■ **Problem details**
Repeat every line, exactly, from the very first through the one where "scene.camera = co" appears. Add nothing else.

* begin Dataset extract *

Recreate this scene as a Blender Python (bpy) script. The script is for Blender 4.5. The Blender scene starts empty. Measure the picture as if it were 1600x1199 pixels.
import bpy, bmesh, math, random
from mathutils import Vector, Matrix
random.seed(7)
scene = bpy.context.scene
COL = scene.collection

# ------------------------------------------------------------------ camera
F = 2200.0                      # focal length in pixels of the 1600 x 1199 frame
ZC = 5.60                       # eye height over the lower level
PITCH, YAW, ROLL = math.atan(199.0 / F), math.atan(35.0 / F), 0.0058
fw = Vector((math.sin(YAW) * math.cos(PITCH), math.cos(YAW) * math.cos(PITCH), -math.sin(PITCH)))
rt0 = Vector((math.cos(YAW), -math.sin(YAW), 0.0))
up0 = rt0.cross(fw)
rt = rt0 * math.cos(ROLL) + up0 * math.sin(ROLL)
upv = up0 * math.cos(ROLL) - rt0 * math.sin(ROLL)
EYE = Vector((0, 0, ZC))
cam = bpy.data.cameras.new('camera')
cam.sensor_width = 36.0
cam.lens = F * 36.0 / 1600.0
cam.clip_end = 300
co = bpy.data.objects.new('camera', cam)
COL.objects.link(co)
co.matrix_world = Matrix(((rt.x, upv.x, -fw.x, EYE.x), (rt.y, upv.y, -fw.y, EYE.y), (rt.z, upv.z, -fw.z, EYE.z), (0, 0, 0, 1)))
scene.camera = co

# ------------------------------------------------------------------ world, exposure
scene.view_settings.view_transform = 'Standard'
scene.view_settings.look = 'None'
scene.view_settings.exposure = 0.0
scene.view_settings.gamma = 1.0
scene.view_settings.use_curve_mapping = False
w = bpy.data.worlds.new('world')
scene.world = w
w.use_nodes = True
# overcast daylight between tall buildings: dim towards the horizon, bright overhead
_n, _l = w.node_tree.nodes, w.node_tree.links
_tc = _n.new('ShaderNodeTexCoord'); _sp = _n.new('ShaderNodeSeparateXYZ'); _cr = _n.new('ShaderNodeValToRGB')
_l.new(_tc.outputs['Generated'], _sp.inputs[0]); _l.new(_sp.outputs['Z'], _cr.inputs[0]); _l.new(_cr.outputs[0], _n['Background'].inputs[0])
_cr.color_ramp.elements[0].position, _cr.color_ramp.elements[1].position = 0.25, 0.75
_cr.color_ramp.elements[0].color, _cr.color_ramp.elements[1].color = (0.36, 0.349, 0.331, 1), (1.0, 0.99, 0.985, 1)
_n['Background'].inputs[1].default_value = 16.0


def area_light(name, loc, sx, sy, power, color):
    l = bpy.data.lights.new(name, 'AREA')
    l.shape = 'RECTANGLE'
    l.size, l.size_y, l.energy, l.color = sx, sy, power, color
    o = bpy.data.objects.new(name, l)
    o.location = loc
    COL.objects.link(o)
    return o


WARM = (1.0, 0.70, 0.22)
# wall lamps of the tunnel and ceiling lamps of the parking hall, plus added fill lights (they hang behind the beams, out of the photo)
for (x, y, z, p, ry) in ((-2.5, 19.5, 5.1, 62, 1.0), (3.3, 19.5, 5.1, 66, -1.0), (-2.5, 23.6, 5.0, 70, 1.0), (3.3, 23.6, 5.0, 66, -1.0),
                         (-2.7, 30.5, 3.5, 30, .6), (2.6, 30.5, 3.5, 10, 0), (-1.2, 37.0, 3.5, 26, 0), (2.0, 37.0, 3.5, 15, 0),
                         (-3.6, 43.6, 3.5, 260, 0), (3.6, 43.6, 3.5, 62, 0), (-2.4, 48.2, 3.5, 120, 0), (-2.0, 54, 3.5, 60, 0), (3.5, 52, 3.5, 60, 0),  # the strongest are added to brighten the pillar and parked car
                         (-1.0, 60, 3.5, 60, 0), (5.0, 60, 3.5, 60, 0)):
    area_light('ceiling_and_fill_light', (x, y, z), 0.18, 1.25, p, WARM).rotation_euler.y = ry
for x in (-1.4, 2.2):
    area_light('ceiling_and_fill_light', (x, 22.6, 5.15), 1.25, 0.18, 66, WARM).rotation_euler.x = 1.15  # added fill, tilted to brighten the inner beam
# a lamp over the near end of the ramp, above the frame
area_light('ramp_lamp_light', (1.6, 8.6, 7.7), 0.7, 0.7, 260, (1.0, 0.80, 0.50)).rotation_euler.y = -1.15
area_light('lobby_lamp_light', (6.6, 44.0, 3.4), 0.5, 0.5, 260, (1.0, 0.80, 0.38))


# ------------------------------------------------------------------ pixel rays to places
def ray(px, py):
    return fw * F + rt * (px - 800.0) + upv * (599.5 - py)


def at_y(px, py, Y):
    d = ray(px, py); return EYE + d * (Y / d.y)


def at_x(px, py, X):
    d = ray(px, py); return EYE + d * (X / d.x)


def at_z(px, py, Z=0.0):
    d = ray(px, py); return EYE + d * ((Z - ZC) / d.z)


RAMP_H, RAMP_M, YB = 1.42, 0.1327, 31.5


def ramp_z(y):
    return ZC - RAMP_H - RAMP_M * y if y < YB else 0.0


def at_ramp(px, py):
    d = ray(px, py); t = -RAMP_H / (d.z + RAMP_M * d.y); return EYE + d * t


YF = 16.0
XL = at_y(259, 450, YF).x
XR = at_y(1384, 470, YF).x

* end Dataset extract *

■ **Solution**
Recreate this scene as a Blender Python (bpy) script. The script is for Blender 4.5. The Blender scene starts empty. Measure the picture as if it were 1600x1199 pixels.
import bpy, bmesh, math, random
from mathutils import Vector, Matrix
random.seed(7)
scene = bpy.context.scene
COL = scene.collection

# ------------------------------------------------------------------ camera
F = 2200.0                      # focal length in pixels of the 1600 x 1199 frame
ZC = 5.60                       # eye height over the lower level
PITCH, YAW, ROLL = math.atan(199.0 / F), math.atan(35.0 / F), 0.0058
fw = Vector((math.sin(YAW) * math.cos(PITCH), math.cos(YAW) * math.cos(PITCH), -math.sin(PITCH)))
rt0 = Vector((math.cos(YAW), -math.sin(YAW), 0.0))
up0 = rt0.cross(fw)
rt = rt0 * math.cos(ROLL) + up0 * math.sin(ROLL)
upv = up0 * math.cos(ROLL) - rt0 * math.sin(ROLL)
EYE = Vector((0, 0, ZC))
cam = bpy.data.cameras.new('camera')
cam.sensor_width = 36.0
cam.lens = F * 36.0 / 1600.0
cam.clip_end = 300
co = bpy.data.objects.new('camera', cam)
COL.objects.link(co)
co.matrix_world = Matrix(((rt.x, upv.x, -fw.x, EYE.x), (rt.y, upv.y, -fw.y, EYE.y), (rt.z, upv.z, -fw.z, EYE.z), (0, 0, 0, 1)))
scene.camera = co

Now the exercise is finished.